INFORMATION PROVIDED:
********************

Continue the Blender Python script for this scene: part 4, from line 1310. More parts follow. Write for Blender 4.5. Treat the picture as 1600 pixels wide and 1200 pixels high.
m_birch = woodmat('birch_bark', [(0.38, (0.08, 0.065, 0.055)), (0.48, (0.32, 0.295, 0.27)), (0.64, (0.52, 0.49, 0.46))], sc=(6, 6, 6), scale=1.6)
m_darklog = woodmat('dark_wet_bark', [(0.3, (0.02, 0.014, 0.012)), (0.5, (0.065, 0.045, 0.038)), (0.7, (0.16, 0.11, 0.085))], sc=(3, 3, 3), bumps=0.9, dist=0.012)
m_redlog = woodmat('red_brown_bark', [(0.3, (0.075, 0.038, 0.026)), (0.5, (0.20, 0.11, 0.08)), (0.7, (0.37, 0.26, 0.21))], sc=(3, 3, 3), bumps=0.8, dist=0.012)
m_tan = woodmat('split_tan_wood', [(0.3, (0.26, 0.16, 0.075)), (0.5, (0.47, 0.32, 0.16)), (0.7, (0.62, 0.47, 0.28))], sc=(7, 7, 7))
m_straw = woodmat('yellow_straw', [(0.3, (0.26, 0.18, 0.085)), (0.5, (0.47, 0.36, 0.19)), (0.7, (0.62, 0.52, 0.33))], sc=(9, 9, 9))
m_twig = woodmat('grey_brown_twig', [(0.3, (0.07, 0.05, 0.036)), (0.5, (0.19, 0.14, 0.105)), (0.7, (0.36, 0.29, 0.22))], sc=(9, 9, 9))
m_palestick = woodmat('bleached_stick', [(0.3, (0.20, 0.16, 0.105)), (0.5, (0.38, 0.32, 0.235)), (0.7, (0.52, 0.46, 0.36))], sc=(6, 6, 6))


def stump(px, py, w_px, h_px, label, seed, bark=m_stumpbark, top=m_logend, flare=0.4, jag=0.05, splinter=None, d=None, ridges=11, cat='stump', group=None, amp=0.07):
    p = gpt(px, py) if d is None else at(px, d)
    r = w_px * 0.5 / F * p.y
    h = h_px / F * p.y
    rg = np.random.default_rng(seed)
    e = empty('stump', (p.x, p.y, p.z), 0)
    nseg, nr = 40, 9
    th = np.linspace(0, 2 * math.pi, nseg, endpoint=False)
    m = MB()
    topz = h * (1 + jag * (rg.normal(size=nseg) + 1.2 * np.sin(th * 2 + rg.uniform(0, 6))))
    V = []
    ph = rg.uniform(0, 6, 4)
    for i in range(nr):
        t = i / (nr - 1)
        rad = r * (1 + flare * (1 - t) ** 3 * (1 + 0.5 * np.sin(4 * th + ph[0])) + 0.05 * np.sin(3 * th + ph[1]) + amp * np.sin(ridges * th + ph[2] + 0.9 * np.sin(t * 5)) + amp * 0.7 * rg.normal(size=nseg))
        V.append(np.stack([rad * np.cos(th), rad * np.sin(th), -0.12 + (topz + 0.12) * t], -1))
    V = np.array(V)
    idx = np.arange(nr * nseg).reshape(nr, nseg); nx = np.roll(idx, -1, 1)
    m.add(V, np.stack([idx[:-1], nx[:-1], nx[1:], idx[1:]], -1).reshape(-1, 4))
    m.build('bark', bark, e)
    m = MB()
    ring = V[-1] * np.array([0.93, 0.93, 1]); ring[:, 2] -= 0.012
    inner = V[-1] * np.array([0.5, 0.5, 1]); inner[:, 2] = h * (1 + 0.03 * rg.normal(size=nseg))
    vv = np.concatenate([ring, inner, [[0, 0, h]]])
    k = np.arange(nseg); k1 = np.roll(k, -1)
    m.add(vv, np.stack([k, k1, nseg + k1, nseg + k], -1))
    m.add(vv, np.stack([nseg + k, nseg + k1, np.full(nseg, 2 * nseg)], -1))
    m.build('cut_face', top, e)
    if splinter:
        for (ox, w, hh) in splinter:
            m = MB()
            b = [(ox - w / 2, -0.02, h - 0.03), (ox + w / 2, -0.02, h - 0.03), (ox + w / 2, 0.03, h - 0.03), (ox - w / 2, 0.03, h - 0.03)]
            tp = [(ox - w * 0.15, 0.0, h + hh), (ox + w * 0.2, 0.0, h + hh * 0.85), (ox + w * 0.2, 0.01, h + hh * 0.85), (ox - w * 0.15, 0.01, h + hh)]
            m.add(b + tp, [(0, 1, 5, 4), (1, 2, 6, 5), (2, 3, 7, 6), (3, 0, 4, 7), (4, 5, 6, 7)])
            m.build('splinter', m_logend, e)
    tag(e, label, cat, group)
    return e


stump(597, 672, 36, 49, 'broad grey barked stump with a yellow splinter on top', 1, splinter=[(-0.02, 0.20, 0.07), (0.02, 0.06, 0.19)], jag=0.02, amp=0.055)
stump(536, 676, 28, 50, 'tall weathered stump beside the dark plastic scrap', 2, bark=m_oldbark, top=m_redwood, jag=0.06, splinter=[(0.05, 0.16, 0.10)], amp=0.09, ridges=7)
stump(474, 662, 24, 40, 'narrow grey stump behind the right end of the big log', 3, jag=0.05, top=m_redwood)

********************

Everything from the first line above up to and including the line that contains "sc=(6, 6, 6))" should be printed exactly; please print only that.

WRITTEN ANSWER:
Continue the Blender Python script for this scene: part 4, from line 1310. More parts follow. Write for Blender 4.5. Treat the picture as 1600 pixels wide and 1200 pixels high.
m_birch = woodmat('birch_bark', [(0.38, (0.08, 0.065, 0.055)), (0.48, (0.32, 0.295, 0.27)), (0.64, (0.52, 0.49, 0.46))], sc=(6, 6, 6), scale=1.6)
m_darklog = woodmat('dark_wet_bark', [(0.3, (0.02, 0.014, 0.012)), (0.5, (0.065, 0.045, 0.038)), (0.7, (0.16, 0.11, 0.085))], sc=(3, 3, 3), bumps=0.9, dist=0.012)
m_redlog = woodmat('red_brown_bark', [(0.3, (0.075, 0.038, 0.026)), (0.5, (0.20, 0.11, 0.08)), (0.7, (0.37, 0.26, 0.21))], sc=(3, 3, 3), bumps=0.8, dist=0.012)
m_tan = woodmat('split_tan_wood', [(0.3, (0.26, 0.16, 0.075)), (0.5, (0.47, 0.32, 0.16)), (0.7, (0.62, 0.47, 0.28))], sc=(7, 7, 7))
m_straw = woodmat('yellow_straw', [(0.3, (0.26, 0.18, 0.085)), (0.5, (0.47, 0.36, 0.19)), (0.7, (0.62, 0.52, 0.33))], sc=(9, 9, 9))
m_twig = woodmat('grey_brown_twig', [(0.3, (0.07, 0.05, 0.036)), (0.5, (0.19, 0.14, 0.105)), (0.7, (0.36, 0.29, 0.22))], sc=(9, 9, 9))
m_palestick = woodmat('bleached_stick', [(0.3, (0.20, 0.16, 0.105)), (0.5, (0.38, 0.32, 0.235)), (0.7, (0.52, 0.46, 0.36))], sc=(6, 6, 6))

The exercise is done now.